## Working data
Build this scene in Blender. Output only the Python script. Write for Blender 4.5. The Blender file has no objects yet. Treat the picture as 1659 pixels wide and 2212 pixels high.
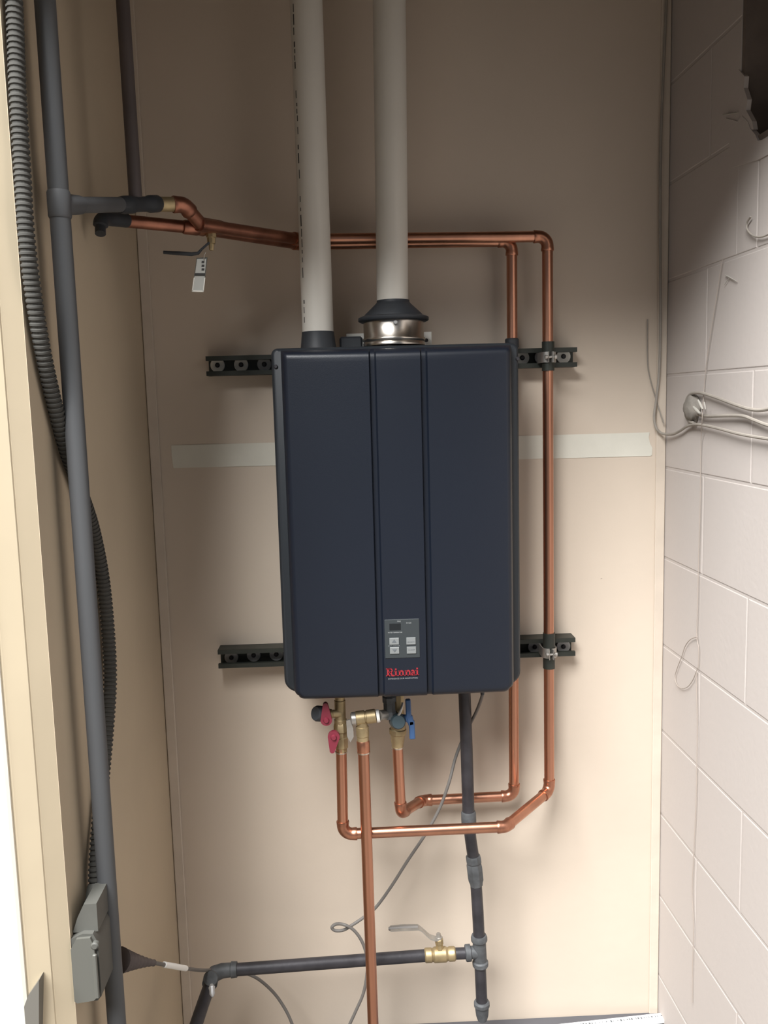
import bpy, math, random
from mathutils import Vector, Matrix
random.seed(7)
C = bpy.context.scene.collection
S = bpy.context.scene
rad = math.radians
V = Vector

# ------------------------------------------------------------------ camera
W, H, F = 1659.0, 2212.0, 1912.0
PITCH, ROLL, YAW = rad(7.2), rad(1.5), rad(1.8)
CAM = V((0.0, -1.95, 1.75))
fwd = V((math.sin(YAW) * math.cos(PITCH), math.cos(YAW) * math.cos(PITCH), -math.sin(PITCH)))
r0 = V((math.cos(YAW), -math.sin(YAW), 0)); u0 = r0.cross(fwd)
rgt = r0 * math.cos(ROLL) - u0 * math.sin(ROLL)
upv = rgt.cross(fwd)
cd = bpy.data.cameras.new('camera'); cam = bpy.data.objects.new('camera', cd); C.objects.link(cam)
cam.matrix_world = Matrix(((rgt.x, upv.x, -fwd.x, CAM.x), (rgt.y, upv.y, -fwd.y, CAM.y), (rgt.z, upv.z, -fwd.z, CAM.z), (0, 0, 0, 1)))
cd.sensor_fit = 'VERTICAL'; cd.sensor_height = 36.0; cd.lens = F / H * 36.0
cd.clip_start = 0.02; cd.clip_end = 100
S.camera = cam

# ------------------------------------------------------------------ world and light
S.view_settings.view_transform = 'Standard'; S.view_settings.look = 'None'
S.view_settings.gamma = 1.0; S.view_settings.use_curve_mapping = False
S.view_settings.exposure = 0.0
wd = bpy.data.worlds.new('overcast_sky'); S.world = wd; wd.use_nodes = True
bgn = wd.node_tree.nodes['Background']; bgn.inputs[0].default_value = (0.80, 0.88, 1.0, 1); bgn.inputs[1].default_value = 0.13
def area(name, loc, target, sx, sy, power, col):
    ld = bpy.data.lights.new(name, 'AREA'); ld.shape = 'RECTANGLE'; ld.size = sx; ld.size_y = sy
    ld.energy = power; ld.color = col
    o = bpy.data.objects.new(name, ld); C.objects.link(o); o.location = loc
    o.rotation_euler = (V(target) - V(loc)).to_track_quat('-Z', 'Y').to_euler()
    return o
area('sky_light', (-2.2, -4.0, 7.0), (0.1, 0, 0.8), 3.8, 5.0, 2250, (1.0, 1.0, 0.995))

def ray(px, py):
    return fwd * F + rgt * (px - W / 2) + upv * (H / 2 - py)
def P(px, py, y=0.0):            # point of the vertical plane at depth y
    d = ray(px, py); return CAM + d * ((y - CAM.y) / d.y)
def PX(px, py, x):               # point of the vertical plane at width x
    d = ray(px, py); return CAM + d * ((x - CAM.x) / d.x)
def pix(y):                      # metres per pixel at depth y
    return (y - CAM.y) / F

# ------------------------------------------------------------------ materials
def mat(name, col, rough=0.6, metal=0.0, var=0.0, vs=6.0, bump=0.0, bs=60.0, specks=None, spec=0.5, streak=False, col2=None, coat=0.0):
    m = bpy.data.materials.new(name); m.use_nodes = True
    nt = m.node_tree; N = nt.nodes; L = nt.links; b = N['Principled BSDF']
    b.inputs['Base Color'].default_value = (*col, 1); b.inputs['Roughness'].default_value = rough
    b.inputs['Metallic'].default_value = metal; b.inputs['Specular IOR Level'].default_value = spec
    if coat: b.inputs['Coat Weight'].default_value = coat; b.inputs['Coat Roughness'].default_value = 0.3
    tc = N.new('ShaderNodeTexCoord')
    src = None
    if var or col2:
        n = N.new('ShaderNodeTexNoise'); n.inputs['Scale'].default_value = vs; n.inputs['Detail'].default_value = 5
        if streak:
            mp = N.new('ShaderNodeMapping'); mp.inputs['Scale'].default_value = (1, 1, 0.15)
            L.new(tc.outputs['Object'], mp.inputs[0]); L.new(mp.outputs[0], n.inputs['Vector'])
        else: L.new(tc.outputs['Object'], n.inputs['Vector'])
        r = N.new('ShaderNodeValToRGB'); r.color_ramp.elements[0].position = 0.35; r.color_ramp.elements[1].position = 0.65
        r.color_ramp.elements[0].color = (*[c * (1 - var) for c in (col2 or col)], 1)
        r.color_ramp.elements[1].color = (*[min(1, c * (1 + var)) for c in col], 1)
        L.new(n.outputs['Fac'], r.inputs[0]); src = r.outputs[0]
    if specks:
        v = N.new('ShaderNodeTexVoronoi'); v.inputs['Scale'].default_value = specks; L.new(tc.outputs['Object'], v.inputs['Vector'])
        n2 = N.new('ShaderNodeTexNoise'); n2.inputs['Scale'].default_value = specks * 0.7; L.new(tc.outputs['Object'], n2.inputs['Vector'])
        lt = N.new('ShaderNodeMath'); lt.operation = 'LESS_THAN'; L.new(v.outputs['Distance'], lt.inputs[0]); lt.inputs[1].default_value = 0.035
        gt = N.new('ShaderNodeMath'); gt.operation = 'GREATER_THAN'; L.new(n2.outputs['Fac'], gt.inputs[0]); gt.inputs[1].default_value = 0.57
        mu = N.new('ShaderNodeMath'); mu.operation = 'MULTIPLY'; L.new(lt.outputs[0], mu.inputs[0]); L.new(gt.outputs[0], mu.inputs[1])
        mx = N.new('ShaderNodeMixRGB'); L.new(mu.outputs[0], mx.inputs[0])
        if src: L.new(src, mx.inputs[1])
        else: mx.inputs[1].default_value = (*col, 1)
        mx.inputs[2].default_value = (*[c * 0.45 for c in col], 1); src = mx.outputs[0]
    if src: L.new(src, b.inputs['Base Color'])
    if bump:
        n3 = N.new('ShaderNodeTexNoise'); n3.inputs['Scale'].default_value = bs; n3.inputs['Detail'].default_value = 4
        L.new(tc.outputs['Object'], n3.inputs['Vector'])
        bp = N.new('ShaderNodeBump'); bp.inputs['Strength'].default_value = bump; bp.inputs['Distance'].default_value = 0.003
        L.new(n3.outputs['Fac'], bp.inputs['Height']); L.new(bp.outputs[0], b.inputs['Normal'])
    return m
M = {}
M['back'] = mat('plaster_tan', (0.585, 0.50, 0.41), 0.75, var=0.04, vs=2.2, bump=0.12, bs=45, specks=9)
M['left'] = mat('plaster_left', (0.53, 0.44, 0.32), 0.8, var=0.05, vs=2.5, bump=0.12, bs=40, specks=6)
M['block'] = mat('painted_block', (0.50, 0.455, 0.425), 0.8, bump=0.12, bs=90)
M['mortar'] = mat('painted_mortar', (0.485, 0.44, 0.41), 0.85, bump=0.12, bs=120)
M['trim'] = mat('caulk_strip', (0.58, 0.50, 0.415), 0.7, var=0.06, vs=9, bump=0.15, bs=70)
M['jamb'] = mat('jamb_cream', (0.66, 0.56, 0.40), 0.6, var=0.03, vs=6)
M['jambw'] = mat('jamb_white', (0.86, 0.82, 0.72), 0.5, var=0.02, vs=6)
M['ceil'] = mat('ceiling_paint', (0.20, 0.16, 0.13), 0.9)
M['floor'] = mat('concrete_floor', (0.17, 0.15, 0.13), 0.85, var=0.12, vs=3, bump=0.2)
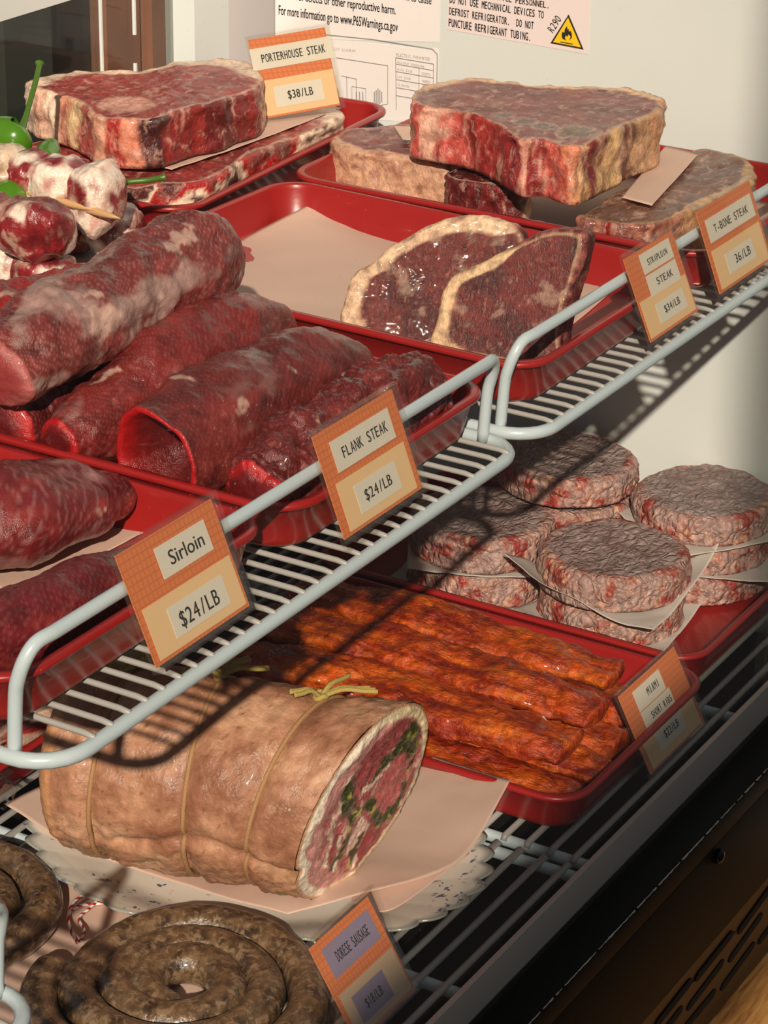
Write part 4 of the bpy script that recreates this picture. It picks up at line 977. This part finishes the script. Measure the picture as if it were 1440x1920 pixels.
    for j in range(R):
        for q in range(seg): l = (q+1) % seg; F.append((j*seg+q, j*seg+l, (j+1)*seg+l, (j+1)*seg+q))
    MB().add(V, F, cc).build('cut_face', M['m_cut'], e)
    strm = plain('butcher_string', C(168, 126, 84), .7, bump=.4, bscale=900)
    ky = plain('herb_stained_string', C(172, 150, 80), .7, bump=.4, bscale=900)
    for i, s in enumerate(STR):
        L = []
        for q in range(120):
            th = 2*math.pi*q/120; p, d = pt(s+.012*math.sin(th)+.006*math.sin(2*th+i), th, 1.0, 0); L.append(p+d.normalized()*.0009)
        st = MB().tube(L, .0016, 8, True).build('string', strm, e)
        th = math.pi*.5+(.10, .20, .18)[i]; p, d = pt(s, th, 1.0, 0); nn = d.normalized(); p = p+nn*.003
        kn = MB(); random.seed(90+i)
        kn.tube([p+SA*.004*math.cos(a)+DA*.0035*math.sin(a)+nn*(.0012*math.sin(2*a)+.001) for a in [k*2*math.pi/16 for k in range(16)]], .0018, 8, True)
        for dv in ((SA*.012-DA*.012+nn*.008), (DA*.022-SA*.006+nn*.007), (DA*.004-SA*.016+nn*.004)):
            for w_ in range(3):
                o = (SA*random.uniform(-1, 1)+DA*random.uniform(-1, 1))*.0022
                kn.tube(spl([p, p+dv*.5+nn*.003+o, p+dv+o*2, p+dv*1.35-nn*.002+o*2.5], 14), .0016, 6)
        kn.build('knot', ky, st)
    return e
M['m_cut'] = meat('roast_cut_meat', (1, 1, 1), sscale=200, samt=.18, scol=C(236, 200, 186), bump=.45, bscale=240, dark=.75, rough=.26, coat=.45, sss=.08)
roast()
# scalloped plate and its paper
def plate_mat():
    m, nt, b, out = newmat('floral_china'); L = nt.links.new; co = objcoord(nt)
    v = N(nt, 'ShaderNodeTexNoise', Scale=170., Detail=2.); L(co, v.inputs['Vector']); n = N(nt, 'ShaderNodeTexNoise', Scale=22., Detail=1.); L(co, n.inputs['Vector'])
    a = ramp(nt, v.outputs['Fac'], [(.60, (0, 0, 0)), (.64, (1, 1, 1))]); d = ramp(nt, n.outputs['Fac'], [(.54, (0, 0, 0)), (.60, (1, 1, 1))])
    mm = N(nt, 'ShaderNodeMath', operation='MULTIPLY'); L(a, mm.inputs[0]); L(d, mm.inputs[1])
    at = N(nt, 'ShaderNodeVertexColor', layer_name='Col'); c = mixc(nt, mm.outputs[0], at.outputs[0], C(92, 100, 128)); L(c, b.inputs['Base Color']); b.inputs['Roughness'].default_value = .14; b.inputs['Coat Weight'].default_value = .5; return m
pcn = Vector((1.205, .800, .0004)); ang = math.atan2(DA.y, DA.x)
V, F = ring_plate(pcn, .152, .112, ang, [(.45,.0035),(.62,.004),(.72,.007),(.80,.011),(.88,.0145),(.95,.017),(.985,.018),(1,.0176),(.985,.0155),(.88,.011),(.72,.003),(.62,0),(.45,0)], 34, .045, .0016, n=408)
PC = [(C(150, 150, 140) if 6*408 <= i < 8*408 else C(232, 222, 208)) for i in range(len(V))]
tag(MB().add(V, F, PC).build('scalloped_plate', plate_mat()), 'oval china plate with scalloped rim and small blue flowers under the roast', 'plate')
def rp(x, y, z): return Pz(x, y, z)
paper([[rp(8,1508,.021), rp(150,1440,.021), rp(330,1370,.021), rp(520,1330,.021)], [rp(150,1592,.0190), rp(330,1530,.0186), rp(560,1470,.0186), rp(760,1400,.021)], [rp(370,1668,.0205), rp(520,1610,.0186), rp(700,1540,.0186), rp(880,1440,.026)], [rp(540,1715,.022), rp(690,1672,.030), rp(860,1615,.024), rp(957,1463,.034)]], 'pink butcher paper under the pork roast, corners past the plate rim', amp=.0008)
paper([[Pz(660,1660,.021), Pz(740,1610,.021), Pz(860,1540,.021)], [Pz(660,1690,.0235), Pz(735,1706,.0215), Pz(880,1600,.0225)]], 'second fold of pink paper hanging at the front of the plate', nu=24, nv=20, amp=.0008)

# ------------------------------------------------------------------ sausage coils
def spiral(c, keys, tube, zc, label, seed):
    """coil through (angle in degrees, radius) keys"""
    a0, a1 = keys[0][0], keys[-1][0]; n = int((a1-a0)/4); pts = []
    kp = [Vector((k[0], k[1], 0)) for k in keys]; fine = spl(kp, len(keys)*16)
    for i in range(n):
        a = a0+(a1-a0)*i/(n-1); j = 0
        while j < len(fine)-2 and fine[j+1].x < a: j += 1
        f, g_ = fine[j], fine[j+1]; q = (a-f.x)/max(1e-6, g_.x-f.x); r = f.y+(g_.y-f.y)*max(0, min(1, q)); a = math.radians(a)
        pts.append(Vector((c.x+r*math.cos(a), c.y+r*math.sin(a), zc+.0006*math.sin(3*a))))
    def col(u, th, cp, p):
        n1 = fbm(p, 130, 4, seed); n2 = fbm(p, 60, 3, seed+2)
        return mix(mix(C(108, 82, 56), C(64, 46, 32), sst(-.3, .4, n1)), C(124, 96, 66), sst(.1, .6, n2)*.5)
    V, F, cc = loft(pts, [tube*.92]+[tube]*30+[tube*.95], [tube*.92]+[tube]*30+[tube*.95], col, n=n, seg=44, amp=.0006, fq=70, seed=seed, cap=1.0)
    tag(MB().add(V, F, cc).build('sausage_coil', M['m_sausage']), label, 'sausage', 'coiled sausages')
spiral(Pz(347, 1850, .014), [(112,.0835),(135,.0885),(180,.0915),(225,.088),(270,.080),(315,.0715),(405,.0655),(450,.0615),(495,.0635),(585,.057),(675,.0465),(765,.0425),(855,.0405),(945,.033),(1035,.0252),(1125,.0242),(1215,.0240),(1262,.0240)], .0124, .0138, 'brown sausage coil in front, its loose end curling at the left', 101)
spiral(Pz(-112, 1694, .014), [(150,.072),(240,.068),(330,.063),(510,.049),(690,.036),(870,.024),(960,.020)], .0122, .0138, 'second brown sausage coil cut by the left edge of the photo', 104)
a, b, c_, d = Pz(40,1592,.001), Pz(440,1752,.001), Pz(560,2000,.001), Pz(-260,1800,.001)
paper([[Pz(-200,1660,.0012), Pz(46,1590,.0012), Pz(240,1664,.0012), Pz(400,1728,.0012)], [Pz(-300,1860,.0012), Pz(0,1830,.0012), Pz(200,1850,.0012), Pz(520,1860,.0012)], [Pz(-300,2050,.0012), Pz(0,2050,.0012), Pz(200,2050,.0012), Pz(600,1960,.0012)]], 'pink butcher paper under the sausage coils', amp=.0)
# twine
def twine_mat():
    m, nt, b, out = newmat('red_white_twine'); at = N(nt, 'ShaderNodeVertexColor', layer_name='Col'); nt.links.new(at.outputs[0], b.inputs['Base Color']); b.inputs['Roughness'].default_value = .7; return m
tw = MB()
def strand(px):
    pts = spl([Pz(x, y, z) for x, y, z in px], 120)
    tw.tube(pts, .0010, 10, cols=lambda i, k: C(176, 26, 32) if (i*.55-k*.62) % 6.2 < 2.6 else C(238, 226, 216))
strand([(145,1768,.016),(133,1745,.012),(128,1715,.006),(140,1690,.006),(165,1675,.006),(185,1672,.004),(215,1680,.0035),(250,1687,.0035),(305,1697,.0035)])
strand([(150,1765,.014),(158,1745,.010),(148,1722,.006),(165,1705,.005),(180,1690,.005),(178,1676,.004),(165,1668,.0035)])
strand([(145,1764,.013),(130,1735,.008),(130,1712,.004),(150,1698,.004),(185,1694,.0035),(225,1688,.0045),(265,1683,.0035),(285,1688,.0035)])
tag(tw.build('baker_twine', twine_mat()), 'red and white twine tied at the end of the sausage coil', 'twine')
# plastic bag corner at the left
M['plastic'] = clear('clear_bag', (.9, .9, .9), .16, .12)
paper([[Pz(-60,1500,.02), Pz(-10,1455,.035), Pz(44,1468,.03)], [Pz(-60,1530,.03), Pz(0,1480,.045), Pz(30,1485,.035)], [Pz(-60,1560,.02), Pz(-20,1525,.028), Pz(10,1505,.024)]], 'crumpled corner of a clear plastic bag at the left edge', 'plastic', 'plastic_bag', None, amp=.006, fq=60)
# meat packs in the floor trays behind
for (x0, x1, lab, sd_) in ((1.115, 1.300, 'dark wrapped meat slab in the floor tray behind the roast', 111), (.882, 1.066, 'dark wrapped meat slab in the far left floor tray', 112)):
    V, F, cc = slab([Vx(x0, 1.01, .034), Vx((x0+x1)/2, 1.005, .036), Vx(x1, 1.01, .034), Vx(x1+.003, 1.09, .036), Vx(x1, 1.165, .034), Vx((x0+x1)/2, 1.17, .036), Vx(x0, 1.165, .034), Vx(x0-.003, 1.09, .036)], Vx(0, 0, -1), .028, steak_col(8, [], lean=C(90, 30, 30), seed=sd_), seed=sd_, amp=.003, N_=80, R=10)
    tag(MB().add(V, F, cc).build('meat_slab', M['m_flank']), lab, 'meat', 'wrapped slabs in floor trays')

## Given request
Each line from the one containing "bump=0.12, bs=40, specks=6)" through the one containing "var=0.12, vs=3, bump=0.2)" must be retyped exactly, the first and last of these included.

## The completed task
M['left'] = mat('plaster_left', (0.53, 0.44, 0.32), 0.8, var=0.05, vs=2.5, bump=0.12, bs=40, specks=6)
M['block'] = mat('painted_block', (0.50, 0.455, 0.425), 0.8, bump=0.12, bs=90)
M['mortar'] = mat('painted_mortar', (0.485, 0.44, 0.41), 0.85, bump=0.12, bs=120)
M['trim'] = mat('caulk_strip', (0.58, 0.50, 0.415), 0.7, var=0.06, vs=9, bump=0.15, bs=70)
M['jamb'] = mat('jamb_cream', (0.66, 0.56, 0.40), 0.6, var=0.03, vs=6)
M['jambw'] = mat('jamb_white', (0.86, 0.82, 0.72), 0.5, var=0.02, vs=6)
M['ceil'] = mat('ceiling_paint', (0.20, 0.16, 0.13), 0.9)
M['floor'] = mat('concrete_floor', (0.17, 0.15, 0.13), 0.85, var=0.12, vs=3, bump=0.2)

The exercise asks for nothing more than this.